__What the task asks__
Restate the lines word for word, from the first line of the records through the line containing "for o in list(bpy.data.objects): bpy.data.objects.remove(o)". Leave out the pictures and anything after that line.
-- Begin Data shown --
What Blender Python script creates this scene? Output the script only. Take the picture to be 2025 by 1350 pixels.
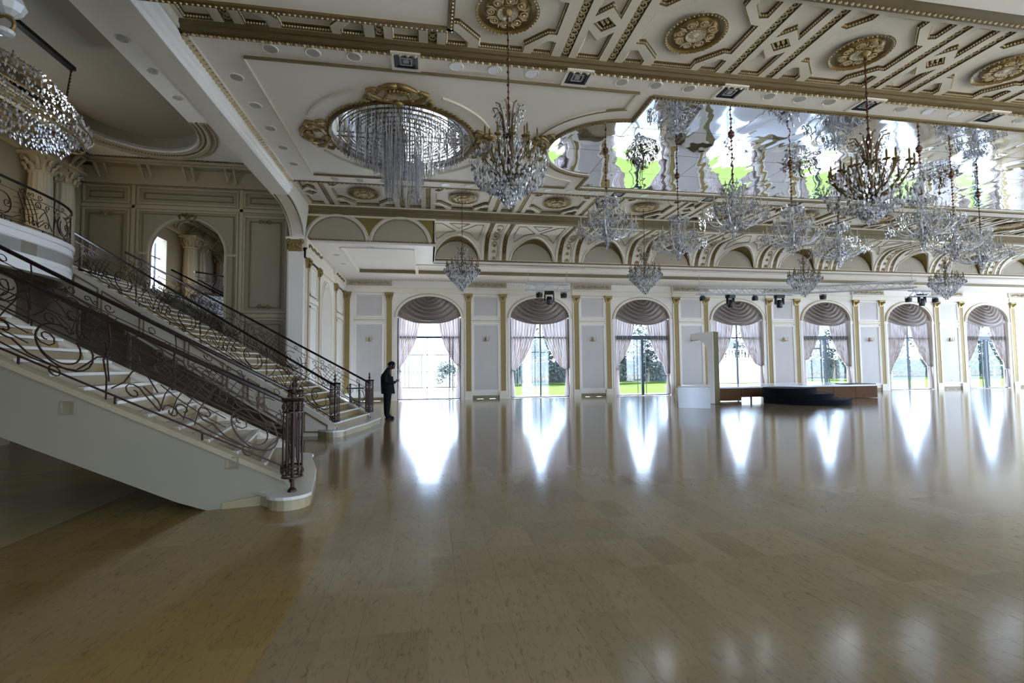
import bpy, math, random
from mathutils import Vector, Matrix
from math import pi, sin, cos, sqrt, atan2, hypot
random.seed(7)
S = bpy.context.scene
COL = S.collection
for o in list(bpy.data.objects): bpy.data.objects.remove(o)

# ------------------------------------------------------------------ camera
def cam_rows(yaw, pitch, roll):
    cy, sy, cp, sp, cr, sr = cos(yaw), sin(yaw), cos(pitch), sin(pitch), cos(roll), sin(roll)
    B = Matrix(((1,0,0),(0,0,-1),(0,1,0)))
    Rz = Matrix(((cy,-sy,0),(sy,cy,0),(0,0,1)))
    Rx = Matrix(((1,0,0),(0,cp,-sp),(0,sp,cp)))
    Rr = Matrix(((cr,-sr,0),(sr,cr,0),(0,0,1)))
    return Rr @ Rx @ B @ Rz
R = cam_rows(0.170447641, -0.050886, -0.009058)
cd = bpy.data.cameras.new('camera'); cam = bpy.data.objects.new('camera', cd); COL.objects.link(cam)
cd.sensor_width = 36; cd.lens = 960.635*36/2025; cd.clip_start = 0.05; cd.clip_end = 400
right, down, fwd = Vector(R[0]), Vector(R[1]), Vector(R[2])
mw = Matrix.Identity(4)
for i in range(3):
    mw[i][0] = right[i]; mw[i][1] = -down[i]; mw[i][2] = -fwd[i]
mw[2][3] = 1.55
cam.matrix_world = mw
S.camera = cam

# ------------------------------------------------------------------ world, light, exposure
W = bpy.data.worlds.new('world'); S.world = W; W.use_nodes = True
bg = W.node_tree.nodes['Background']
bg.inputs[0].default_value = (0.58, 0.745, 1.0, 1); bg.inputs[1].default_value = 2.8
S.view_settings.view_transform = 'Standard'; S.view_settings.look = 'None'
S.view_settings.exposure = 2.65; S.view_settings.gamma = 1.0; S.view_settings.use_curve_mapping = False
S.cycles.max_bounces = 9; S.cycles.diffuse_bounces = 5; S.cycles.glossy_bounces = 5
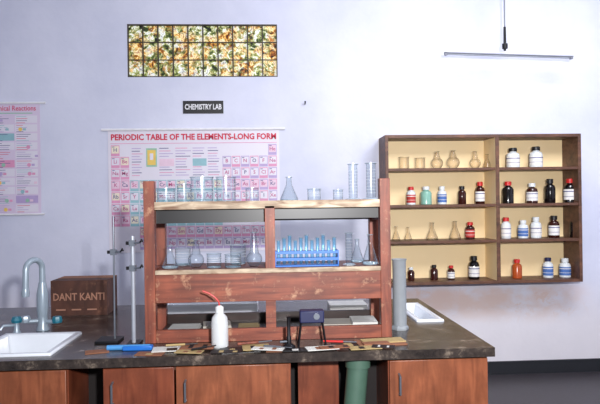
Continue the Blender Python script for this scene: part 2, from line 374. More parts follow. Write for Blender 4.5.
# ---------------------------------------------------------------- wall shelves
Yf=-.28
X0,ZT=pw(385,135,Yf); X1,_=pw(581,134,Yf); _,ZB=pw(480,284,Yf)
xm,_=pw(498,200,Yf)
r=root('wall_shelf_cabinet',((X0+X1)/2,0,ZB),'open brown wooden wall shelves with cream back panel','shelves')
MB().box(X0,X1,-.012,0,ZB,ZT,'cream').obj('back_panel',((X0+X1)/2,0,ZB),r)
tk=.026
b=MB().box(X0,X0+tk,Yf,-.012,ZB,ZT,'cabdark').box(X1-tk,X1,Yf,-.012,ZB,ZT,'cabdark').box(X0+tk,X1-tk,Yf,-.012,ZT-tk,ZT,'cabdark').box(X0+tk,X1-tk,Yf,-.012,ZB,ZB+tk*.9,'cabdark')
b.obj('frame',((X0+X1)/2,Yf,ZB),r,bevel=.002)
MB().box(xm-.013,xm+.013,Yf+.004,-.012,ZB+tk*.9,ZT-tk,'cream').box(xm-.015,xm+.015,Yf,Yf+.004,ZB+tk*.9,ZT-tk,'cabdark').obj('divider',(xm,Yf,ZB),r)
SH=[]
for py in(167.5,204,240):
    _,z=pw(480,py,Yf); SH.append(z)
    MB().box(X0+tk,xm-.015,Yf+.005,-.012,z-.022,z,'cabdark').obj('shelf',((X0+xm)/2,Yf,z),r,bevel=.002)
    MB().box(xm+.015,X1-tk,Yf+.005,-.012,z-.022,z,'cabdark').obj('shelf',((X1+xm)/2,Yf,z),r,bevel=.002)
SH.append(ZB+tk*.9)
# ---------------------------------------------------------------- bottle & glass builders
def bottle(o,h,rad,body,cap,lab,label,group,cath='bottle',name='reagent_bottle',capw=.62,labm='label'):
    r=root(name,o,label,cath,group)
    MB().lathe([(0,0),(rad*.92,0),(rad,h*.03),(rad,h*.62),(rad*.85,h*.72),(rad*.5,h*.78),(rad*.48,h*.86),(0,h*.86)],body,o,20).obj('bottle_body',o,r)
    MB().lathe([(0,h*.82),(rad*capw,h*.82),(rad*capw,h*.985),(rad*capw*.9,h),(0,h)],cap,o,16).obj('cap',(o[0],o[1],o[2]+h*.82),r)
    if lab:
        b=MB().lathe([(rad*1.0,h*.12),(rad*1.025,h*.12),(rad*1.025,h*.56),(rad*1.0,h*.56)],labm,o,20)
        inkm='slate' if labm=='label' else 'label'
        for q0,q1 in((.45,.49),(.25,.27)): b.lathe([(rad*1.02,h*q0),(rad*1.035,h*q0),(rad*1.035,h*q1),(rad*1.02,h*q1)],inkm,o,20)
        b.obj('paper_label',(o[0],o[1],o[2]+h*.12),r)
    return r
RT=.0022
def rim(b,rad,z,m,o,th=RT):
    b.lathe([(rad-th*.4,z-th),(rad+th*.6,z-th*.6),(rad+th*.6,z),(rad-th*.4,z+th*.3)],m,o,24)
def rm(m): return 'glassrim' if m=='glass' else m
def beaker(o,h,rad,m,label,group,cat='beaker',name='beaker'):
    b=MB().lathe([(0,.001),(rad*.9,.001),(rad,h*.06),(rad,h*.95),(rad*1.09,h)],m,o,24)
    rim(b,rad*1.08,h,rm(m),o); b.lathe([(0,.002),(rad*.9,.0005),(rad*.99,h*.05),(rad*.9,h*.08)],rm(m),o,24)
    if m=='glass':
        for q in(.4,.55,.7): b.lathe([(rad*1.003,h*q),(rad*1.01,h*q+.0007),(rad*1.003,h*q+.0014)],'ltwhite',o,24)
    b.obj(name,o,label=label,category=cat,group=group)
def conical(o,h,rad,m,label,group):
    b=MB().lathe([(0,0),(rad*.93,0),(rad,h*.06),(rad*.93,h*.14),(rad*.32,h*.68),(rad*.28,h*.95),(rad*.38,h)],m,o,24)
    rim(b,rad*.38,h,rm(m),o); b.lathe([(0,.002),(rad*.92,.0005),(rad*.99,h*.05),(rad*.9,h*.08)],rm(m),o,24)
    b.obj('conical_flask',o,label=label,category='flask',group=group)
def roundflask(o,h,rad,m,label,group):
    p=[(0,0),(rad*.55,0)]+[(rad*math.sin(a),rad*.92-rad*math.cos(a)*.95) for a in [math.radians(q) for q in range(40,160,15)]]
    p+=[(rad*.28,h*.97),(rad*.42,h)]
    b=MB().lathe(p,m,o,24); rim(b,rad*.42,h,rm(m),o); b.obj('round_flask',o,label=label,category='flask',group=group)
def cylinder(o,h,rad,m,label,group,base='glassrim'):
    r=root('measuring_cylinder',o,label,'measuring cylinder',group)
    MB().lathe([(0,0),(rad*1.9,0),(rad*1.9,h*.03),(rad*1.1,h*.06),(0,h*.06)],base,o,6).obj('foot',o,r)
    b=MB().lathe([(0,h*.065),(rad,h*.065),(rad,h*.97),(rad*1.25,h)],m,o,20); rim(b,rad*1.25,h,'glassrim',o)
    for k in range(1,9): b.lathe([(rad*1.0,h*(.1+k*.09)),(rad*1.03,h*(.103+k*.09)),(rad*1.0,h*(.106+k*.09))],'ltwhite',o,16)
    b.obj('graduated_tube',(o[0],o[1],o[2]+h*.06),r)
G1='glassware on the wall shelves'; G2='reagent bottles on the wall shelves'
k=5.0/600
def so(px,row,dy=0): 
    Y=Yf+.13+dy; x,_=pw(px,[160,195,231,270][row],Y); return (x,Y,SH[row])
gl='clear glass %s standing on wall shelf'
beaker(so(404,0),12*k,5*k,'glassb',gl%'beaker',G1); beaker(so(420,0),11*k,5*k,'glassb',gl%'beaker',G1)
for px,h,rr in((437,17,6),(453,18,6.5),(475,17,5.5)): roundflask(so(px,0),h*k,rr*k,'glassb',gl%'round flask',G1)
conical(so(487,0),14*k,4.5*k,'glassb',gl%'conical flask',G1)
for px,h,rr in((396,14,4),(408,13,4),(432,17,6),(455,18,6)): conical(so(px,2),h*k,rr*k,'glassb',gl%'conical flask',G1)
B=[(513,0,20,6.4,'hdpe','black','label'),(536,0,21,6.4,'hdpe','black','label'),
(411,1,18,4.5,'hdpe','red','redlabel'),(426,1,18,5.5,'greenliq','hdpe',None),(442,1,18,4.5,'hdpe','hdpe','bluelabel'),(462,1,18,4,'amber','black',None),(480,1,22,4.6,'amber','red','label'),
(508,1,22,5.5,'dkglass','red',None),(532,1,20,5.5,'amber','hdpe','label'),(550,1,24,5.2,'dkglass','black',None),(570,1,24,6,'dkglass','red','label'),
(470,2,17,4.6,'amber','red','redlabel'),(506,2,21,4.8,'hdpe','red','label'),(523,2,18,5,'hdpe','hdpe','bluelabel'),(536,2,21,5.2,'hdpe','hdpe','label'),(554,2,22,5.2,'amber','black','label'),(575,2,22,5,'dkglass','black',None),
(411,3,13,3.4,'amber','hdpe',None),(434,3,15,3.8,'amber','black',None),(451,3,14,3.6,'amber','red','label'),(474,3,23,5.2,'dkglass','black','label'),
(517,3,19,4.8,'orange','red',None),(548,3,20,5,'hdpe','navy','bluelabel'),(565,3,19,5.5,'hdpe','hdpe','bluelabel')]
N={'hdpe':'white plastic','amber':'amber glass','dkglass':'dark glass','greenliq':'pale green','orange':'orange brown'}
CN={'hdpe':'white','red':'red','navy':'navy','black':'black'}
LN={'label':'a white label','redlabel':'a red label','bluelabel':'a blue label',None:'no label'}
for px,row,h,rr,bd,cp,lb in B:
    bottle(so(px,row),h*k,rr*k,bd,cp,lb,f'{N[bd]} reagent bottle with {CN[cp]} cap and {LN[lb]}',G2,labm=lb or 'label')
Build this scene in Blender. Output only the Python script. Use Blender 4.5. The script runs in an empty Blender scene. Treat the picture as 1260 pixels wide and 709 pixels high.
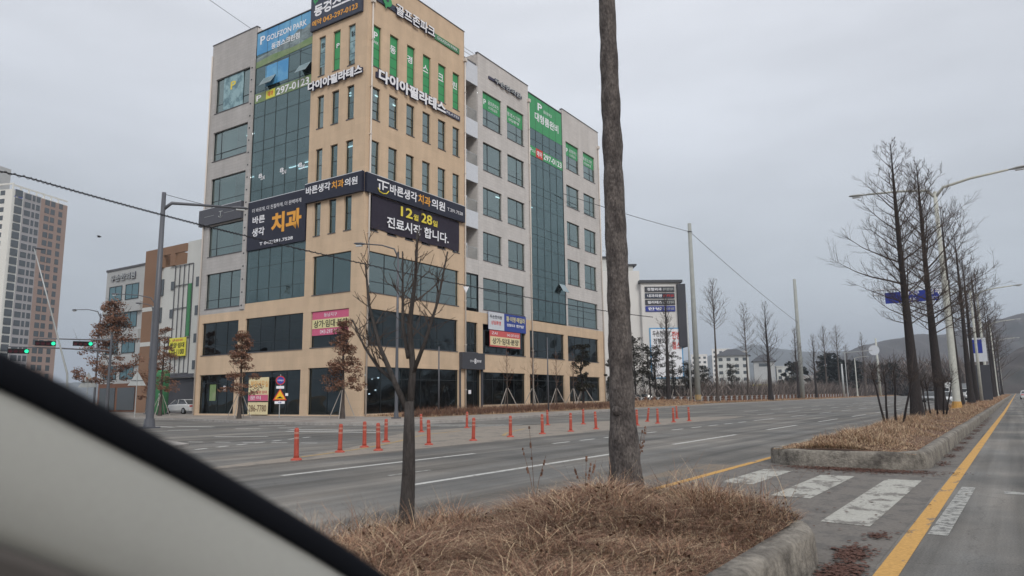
-- End Data shown --
__Response to the task__
What Blender Python script creates this scene? Output the script only. Take the picture to be 2025 by 1350 pixels.
import bpy, math, random
from mathutils import Vector, Matrix
from math import pi, sin, cos, sqrt, atan2, hypot
random.seed(7)
S = bpy.context.scene
COL = S.collection
for o in list(bpy.data.objects): bpy.data.objects.remove(o)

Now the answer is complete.